Will they join them? Well yes, obviously, otherwise it would be a waste of our time and theirs.

As openers go, it's pretty darned watchable and definitely better than the trailers make it out to be. If I was basing it all on the trailer I would have imagined that, by the end, Sylvane would be one of the good guys and that the lizard-faced Tiller would have been outed as evil incarnate. Neither of theses things is in any way true - granted some of the trailers showed Sylvane point-blank killing policemen, but trailers are sometimes sneaky clever bastards that psych you out. This time, not so much.
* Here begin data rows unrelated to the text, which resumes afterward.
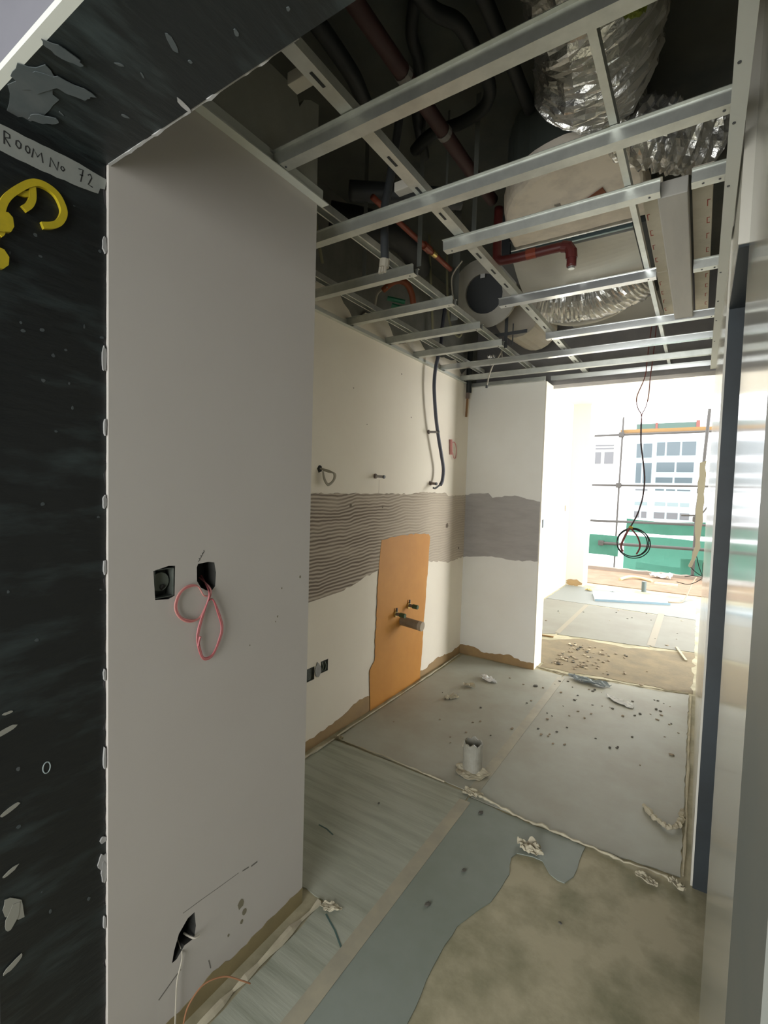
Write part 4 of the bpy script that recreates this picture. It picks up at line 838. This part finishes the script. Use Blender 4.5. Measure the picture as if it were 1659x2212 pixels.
for (x, y, s_, lb) in [(-.775, 2.08, .014, 'single brown pebble just right of the seam crossing'), (-.99, 3.72, .020, 'dark round stone on the tape line near the end wall'), (-.60, 3.93, .017, 'dark stone beside the torn blue grey piece'), (-1.2, 1.86, .008, 'lone dark crumb on the ribbed sheet'), (-.70, 1.72, .010, 'lone crumb on the torn sheet'), (-.745, 1.50, .012, 'dark crumb near the torn edge'), (-.33, 1.70, .007, 'lone pebble on bare screed')]:
    chip(x, y, s_, 1, lb, None) if False else chip(x, y, s_, 1, lb, 'single stones')
for (x0, y0, x1, y1, lb) in [(-.12, 5.55, -.03, 5.15, 'thin pale batten on the living floor by the right wall'), (-1.36, 5.10, -1.20, 5.11, 'short orange stick at the partition foot')]:
    d = Vector((x1-x0, y1-y0, 0)); q = Vector((-d.y, d.x, 0)).normalized()*.010
    a, b = Vector((x0, y0, 0)), Vector((x1, y1, 0))
    tag(MB().prism([tuple((a+q)[:2]), tuple((b+q)[:2]), tuple((b-q)[:2]), tuple((a-q)[:2])], 'z', .004, .014).build('wood_strip', M_timber if 'orange' in lb else M_paper), lb, 'stick')
# metal panel on the living floor
mp_ = empty('metal_tray', (-.8, 7.55, 0)); tag(mp_, 'long pale metal tray lying on the floor before the balcony', 'tray')
Pm = [(-1.27, 7.70), (-1.16, 7.24), (-.27, 7.68), (-.35, 8.03)]
MB().prism(Pm, 'z', .004, .010).build('tray_base', mat('tray_pale', (.46, .52, .55), .45, .3), mp_)
def wallseg(a, b, h, m):
    d = Vector((b[0]-a[0], b[1]-a[1])).normalized(); q = Vector((-d.y, d.x))*.004
    MB().prism([(a[0]-q.x, a[1]-q.y), (b[0]-q.x, b[1]-q.y), (b[0]+q.x, b[1]+q.y), (a[0]+q.x, a[1]+q.y)], 'z', .004, h).build('tray_lip', m, mp_)
wallseg(Pm[1], Pm[2], .035, mat('tray_shadow', (.16, .24, .29), .5, .2)); wallseg(Pm[0], Pm[3], .06, mat('tray_pale', (.46, .52, .55), .45, .3)); wallseg(Pm[0], Pm[1], .03, mat('tray_pale', (.46, .52, .55), .45, .3))
tag(MB().tube([(-.665, 8.50, 0), (-.665, 8.50, .16)], .035, 12).build('pipe_stub', mat('blue_green_pipe', (.10, .13, .13), .5)), 'dark stub of pipe standing at the balcony threshold', 'pipe stub')
tag(crumple('cement_bag', M_white, -.50, 10.05, .012, .55, .28, .14, 36), 'slumped white bag on the balcony', 'bag')
tag(MB().tube(cr([(-1.10, 9.25, .03), (-.98, 9.55, .05), (-.80, 9.6, .04), (-.62, 9.45, .03)], 6), .025, 8).build('bent_strip', mat('pale_strip', (.62, .48, .27), .8)), 'bent tan strip lying on the balcony', 'strip')
tag(MB().prism([(-.58, 9.30), (-.56, 9.38), (-.24, 9.40), (-.24, 9.32)], 'z', .012, .04).build('board_offcut', mat('pale_board', (.60, .54, .42), .8)), 'pale board offcut on the balcony beside the white bag', 'board')
tag(crumple('yellow_scrap', mat('yellow_scrap', (.60, .47, .20), .9), -1.37, 7.95, .004, .14, .10, .05, 38), 'small yellow scrap by the left balcony pier', 'scrap')
tag(crumple('blue_scrap', M_bluegrey, -1.02, 8.06, .004, .18, .05, .03, 39, -.3), 'small blue grey scrap behind the metal tray', 'scrap')
tag(MB().tube(cr([(-.30, 7.85, .01), (-.16, 7.95, .01), (-.11, 8.15, .03), (-.07, 8.40, .12), (-.03, 8.6, .22), (.02, 8.7, .3)], 6), .010, 6).build('floor_cable', mat('tan_cable', (.22, .17, .11), .6)), 'tan cable rising from the tray towards the right jamb', 'cable')
wb = empty('loose_wires', (.045, 4.36, .88)); tag(wb, 'spray of loose dark wires sticking out of the right wall near the opening', 'wire')
for q, p in enumerate([[(.047, 4.36, .90), (.02, 4.36, .97), (.0, 4.36, 1.05)], [(.047, 4.36, .90), (.0, 4.36, .93), (-.035, 4.36, .965)], [(.047, 4.36, .895), (-.02, 4.36, .90), (-.07, 4.36, .885)], [(.047, 4.36, .89), (.0, 4.36, .85), (-.05, 4.36, .83), (-.12, 4.36, .84)], [(.047, 4.36, .90), (.043, 4.36, .98), (.044, 4.36, 1.01)]]):
    MB().tube(cr(p, 6), .0028, 6).build('wire_strand', M_blk, wb)
tag(MB().prism(rag([(-.06, .42), (.04, .75), (.05, 2.05), (-.035, 2.02), (-.05, 1.3), (-.03, .75), (-.10, .45)], .012, .1, True, 47), 'y', 8.64, 8.74).build('jamb_board', mat('beige_jamb', (.14, .125, .085), .9)), 'rough beige upright board standing in the balcony opening at right', 'board')

# ================================================================== OUTSIDE
wbox('floor_street', M_earth, -60, 60, 10.6, 90, -4.2, -4.0)
def scaff(p, r, label, couplers=(), m=M_steel):
    e = empty('scaffold_pole', p[0]); tag(e, label, 'scaffolding', 'scaffold poles')
    MB().tube(p, r, 10).build('tube', m, e)
    for c in couplers: MB().box(c[0]-.05, c[0]+.05, c[1]-.05, c[1]+.05, c[2]-.05, c[2]+.05).build('coupler', m, e, bevel=.015)
    return e
scaff([(-3.2, 11.0, 2.73), (1.6, 11.0, 2.76)], .022, 'upper horizontal scaffold tube under the orange plank', [(-1.42, 11.0, 2.74)])
scaff([(-3.2, 11.0, 1.69), (1.6, 11.0, 1.725)], .022, 'middle horizontal scaffold tube', [(-1.425, 11.0, 1.70)])
scaff([(-2.1, 11.0, .94), (1.6, 11.0, 1.0)], .026, 'horizontal scaffold tube along the top of the green net')
scaff([(-1.62, 10.46, .53), (.6, 10.46, .56)], .030, 'lowest horizontal guard tube at the balcony edge', [(-1.62, 10.46, .53)])
scaff([(-1.40, 11.0, 3.1), (-1.42, 11.0, 1.4), (-1.43, 11.0, -.3)], .018, 'slim upright scaffold tube on the left')
scaff([(.06, 10.5, 3.1), (.02, 10.5, 2.12), (-.04, 10.5, 1.29), (-.05, 10.5, -.2)], .028, 'leaning upright scaffold tube on the right', [(-.01, 10.5, 1.62), (-.05, 10.5, 1.10)])
scaff([(-.28, 10.5, 1.16), (.02, 10.5, 1.17), (.12, 10.5, 1.34)], .016, 'bent scaffold hook by the right jamb')
tag(MB().box(-1.45, 1.6, 11.05, 11.3, 2.79, 2.85).build('scaffold_plank', M_timber), 'orange timber scaffold plank outside', 'plank')
def net(x0, x1, z0, z1, y, seed, label, sag=.12, n=26):
    vs = []; fs = []; o = Vector((seed, 0, 0))
    for j in range(n+1):
        for i in range(n+1):
            u, v = i/n, j/n; x = x0+(x1-x0)*u; z = z0+(z1-z0)*v
            zz = z+.10*mnoise.noise(Vector((x*1.1, seed, 0)))*(1-abs(2*v-1)*.2) if v in (0, 1) else z
            vs.append((x, y+sag*mnoise.noise(Vector((x*1.3, z*1.7, seed)))+.03*mnoise.noise(Vector((x*6, z*4, seed))), zz))
    k = len(vs); vs += [(a, b+.004, c) for a, b, c in vs]; N = n+1
    for j in range(n):
        for i in range(n):
            a = j*N+i; fs += [(a, a+1, a+N+1, a+N), (k+a, k+a+N, k+a+N+1, k+a+1)]
    return tag(MB().add(vs, fs).build('safety_net', M_net), label, 'net', 'green safety nets')
net(-1.35, .9, -.15, .62, 11.7, 2.2, 'wide green safety net hanging between the lower scaffold tubes')
net(-1.25, .9, .74, 1.0, 11.02, 5.2, 'narrow strip of green safety net along the upper tube')
net(-1.95, -1.3, .28, .68, 10.5, 8.2, 'gathered green safety net draped over the left end of the guard tube', .12)
net(-.25, .7, -.5, .35, 10.6, 9.4, 'small green net flap at the right balcony corner', .1)
net(-1.05, .9, -.02, .10, 11.2, 3.3, 'low rolled strip of green net at the balcony edge', .05)

bd = empty('apartment_building', (-1.5, 22.5, -4)); tag(bd, 'white building across the street with rows of bluish windows', 'building')
MB().box(-9, 6, 22.0, 30, -4, 4.6).build('facade', M_facade, bd)
def window(x0, x1, z0, z1, m=M_glass, bars=()):
    f = MB().box(x0, x1, 21.93, 22.0, z0, z1).build('window', M_frame, bd)
    c = .035
    xs = [x0]+[x0+(x1-x0)*b for b in bars]+[x1]
    for a, b in zip(xs[:-1], xs[1:]): MB().box(a+c, b-c, 21.915, 21.93, z0+c, z1-c).build('pane', m, f)
window(-2.28, -1.67, 3.0, 3.62, M_glass, (.38,)); window(-2.27, -1.65, 1.98, 2.85, M_glass, (.42,))
window(-1.57, -.2, 3.07, 3.66, M_glass, (.25, .62)); window(-1.55, -.24, 2.42, 2.87, M_glass, (.52,))
window(-1.56, -.26, 2.0, 2.28, M_glass, (.5,)); window(-2.25, -1.75, 1.68, 1.80, M_glassg); window(-1.55, -.3, 1.69, 1.82, M_glass, (.3, .6))
window(-2.25, -1.74, 1.09, 1.28, M_frost); window(-1.54, -.31, 1.09, 1.30, M_frost, (.35, .7))
window(-2.25, -1.74, .58, .90, M_glassg, (.5,)); window(-1.55, -.29, .58, .90, M_glassg, (.35, .7))
f = MB().box(-3.82, -3.08, 21.96, 22.0, 2.78, 3.62).build('window', mat('pale_grey_frame', (.28, .28, .27), .7), bd)
MB().box(-3.80, -3.58, 21.94, 21.96, 2.80, 3.28).build('pane', M_glassg, f); MB().box(-3.44, -3.10, 21.94, 21.96, 2.80, 3.28).build('pane', M_glassg, f)
for zz in (3.40, 3.53): MB().box(-3.80, -3.10, 21.94, 21.96, zz, zz+.05).build('louvre', M_glassg, f)
MB().box(-2.28, -.15, 21.8, 22.0, 4.10, 4.36).build('roof_trim', M_gtrim, bd)
MB().box(-1.62, -1.54, 21.78, 21.8, 4.10, 4.38).build('roof_post', M_rtrim, bd); MB().box(-.27, -.15, 21.78, 21.8, 4.10, 4.42).build('roof_post', M_rtrim, bd)
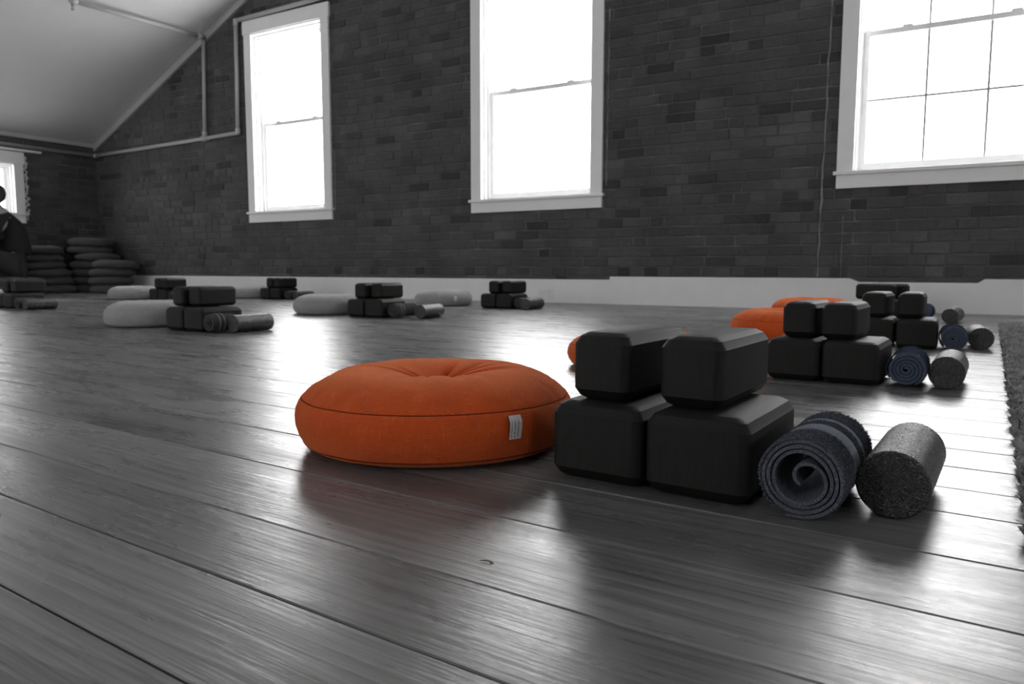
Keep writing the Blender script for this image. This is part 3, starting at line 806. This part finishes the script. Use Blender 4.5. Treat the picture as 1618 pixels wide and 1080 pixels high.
def towel_mesh(R, Lh, t, style, seed):
    """rolled towel: a thick sheet wound in a spiral, axis along +y, resting on z=0"""
    cl = []
    if style == 'loose':
        turns = 3.1; n = 190
        for i in range(n + 1):
            th = 2 * math.pi * turns * i / n
            r = R - t / 2 - (t * 1.42) * th / (2 * math.pi)
            a = math.radians(-74) + th
            cl.append((r * math.cos(a) * 1.0, r * math.sin(a)))
        # inner end: hooks back inside the hollow core
        r_in = R - t / 2 - t * 1.42 * turns; a_in = math.radians(-74) + 2 * math.pi * turns
        for k in range(1, 46):
            q = k / 45; a = a_in + q * math.radians(255); r = r_in * (1 - 0.70 * q ** 1.1)
            cl.append((r * math.cos(a) + 0.22 * r_in * q, r * math.sin(a) - 0.10 * r_in * q))
        # loose outer end: lies out on the floor
        a0 = cl[0]; cl = [(a0[0] - 0.026, -R + t * 0.55), (a0[0] - 0.019, -R + t * 0.52), (a0[0] - 0.010, -R + t * 0.50)] + cl
    else:
        pitch = t * 1.22; turns = (R - t * 1.0) / pitch; n = int(46 * turns)
        for i in range(n + 1):
            th = 2 * math.pi * turns * i / n; r = max(t * 0.4, R - t / 2 - pitch * th / (2 * math.pi)); a = math.radians(-60) + th
            cl.append((r * math.cos(a), r * math.sin(a)))
    pts = [Vector((p[0], p[1])) for p in cl]; nn = len(pts); left, right = [], []
    for i, p in enumerate(pts):
        d = (pts[min(i + 1, nn - 1)] - pts[max(i - 1, 0)]).normalized(); nrm = Vector((-d.y, d.x))
        k = 0.5 * t * min(1, 0.45 + 0.55 * min(i, nn - 1 - i) / 3)
        left.append(p + nrm * k); right.append(p - nrm * k)
    outline = left + right[::-1]; m = len(outline); ny = 26; vs, fs = [], []
    for s in range(ny + 1):
        f = s / ny; y = Lh * f
        for q, p in enumerate(outline):
            ix = min(q, m - 1 - q)                        # layer index along the sheet
            dy = 0.006 * noise.noise(Vector((ix * 0.045, seed, 2))) * (1 - f) + 0.004 * noise.noise(Vector((ix * 0.05, seed, 7))) * f
            pr_ = 1 + 0.020 * noise.noise(Vector((p.x * 30, p.y * 30, y * 22 + seed)))
            vs.append((p.x * pr_, y + dy, max(p.y * pr_ * 0.985 + R, 0.0003)))
    for s in range(ny):
        for q in range(m): fs.append((s * m + q, (s + 1) * m + q, (s + 1) * m + (q + 1) % m, s * m + (q + 1) % m))
    for s, rev in ((0, False), (ny, True)):                # rolled ends: strip of quads across the sheet thickness
        for q in range(nn - 1):
            a = (s * m + q, s * m + q + 1, s * m + m - 2 - q, s * m + m - 1 - q); fs.append(a if not rev else a[::-1])
    me = mesh_py('towel', vs, fs, True); me.set_sharp_from_angle(angle=math.radians(55))
    bm = bmesh.new(); bm.from_mesh(me); bmesh.ops.recalc_face_normals(bm, faces=bm.faces); bm.to_mesh(me); bm.free()
    return me
def band_mesh(R, y0, y1):
    """flat woven band wrapped over the outside of the roll"""
    vs, fs = [], []; n = 60
    for i in range(n + 1):
        a = math.radians(-58) + math.radians(296) * i / n
        for (y, rr_) in ((y0, 0.9995), (y0 + 0.002, 1.022), (y1 - 0.002, 1.022), (y1, 0.9995)):
            w = 1 + 0.012 * noise.noise(Vector((math.cos(a) * 2, math.sin(a) * 2, y * 40)))
            vs.append((R * rr_ * w * math.cos(a), y, max(R + R * rr_ * w * math.sin(a) * 0.985, 0.0004)))
    for i in range(n):
        for j in range(3): fs.append((i * 4 + j, i * 4 + j + 1, i * 4 + j + 5, i * 4 + j + 4))
    return mesh_py('woven_band', vs, fs, True)
def pile_mesh(R, Lh, bands, n, seed):
    """terry loops on the outside of the roll"""
    rg = random.Random(seed); vs, fs = [], []
    while len(fs) < n * 3:
        y = rg.uniform(0.001, Lh - 0.001)
        if any(a < y < b for a, b in bands): continue
        a = rg.uniform(math.radians(-50), math.radians(232)); r = R * (1 + 0.015 * noise.noise(Vector((math.cos(a) * 2, math.sin(a) * 2, y * 40))))
        c = Vector((r * math.cos(a), y, R + r * math.sin(a) * 0.985)); nr = Vector((math.cos(a), 0, math.sin(a)))
        d = Vector((rg.uniform(-1, 1), rg.uniform(-1, 1), rg.uniform(-1, 1))); d = (d - nr * d.dot(nr)).normalized(); e = nr.cross(d)
        hgt = rg.uniform(0.0012, 0.0028); w = 0.0009; tip = c + nr * hgt + d * rg.uniform(-0.001, 0.001); b = len(vs)
        vs += [c + d * w - nr * 0.001, c - d * w * 0.5 + e * w - nr * 0.001, c - d * w * 0.5 - e * w - nr * 0.001, tip]
        fs += [(b, b + 1, b + 3), (b + 1, b + 2, b + 3), (b + 2, b, b + 3)]
    return mesh_py('terry_pile', vs, fs)
def put_towel(src, x, y, rot, m, label, group, name='rolled_towel'):
    o = link(name, src); o.location = (x * S, y * S, 0.0002); o.rotation_euler = (0, 0, rot); setmat(o, m); tag(o, label, 'towel', group); return o
ME_TIGHT = towel_mesh(0.152 * S, 0.60 * S, 0.0062, 'tight', 3)
ME_TIGHT2 = towel_mesh(0.150 * S, 0.42 * S, 0.0058, 'tight', 5)
RT_ = 0.166 * S; LT_ = 0.66 * S
ME_LOOSE = towel_mesh(RT_, LT_, 0.0036, 'loose', 8)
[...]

He's a cold badass murderer, and not in a fun way. Tiller is a pretty shitty guard, but he's not the big bad. Or is he? No. Or is he?

We could do this for days.


Or could we?


In America, the first two episodes were shown back to back, the two-part premiere giving the audience more time to soak in the gently simmering weirdness and get all the major players introduced without losing too much in the way of plot through exposition.

We could have used that tonight too, as the last 10 minutes kind of slaps you in the face and then runs off laughing. It would have been excellent to immediately see the next episode with *that* denoument still fresh in your bulging eyes.

Whilst with 340 people to find there is a lot of room for six seasons and a movie, there is some concern in the US that low ratings mean it's facing cancellation, so perhaps don't get too attached. And feel a little bad for the guys at Watch - this wouldn't be the first show they splurged on only to have it snatched away by cancellation. It would be the second.

I hope it hangs on for at least long enough for us to find out where the heck they've all been, and how old man Hauser bagged a hottie like Lucy. If it's smoke monsters, I'm going to kick Abrams's arse.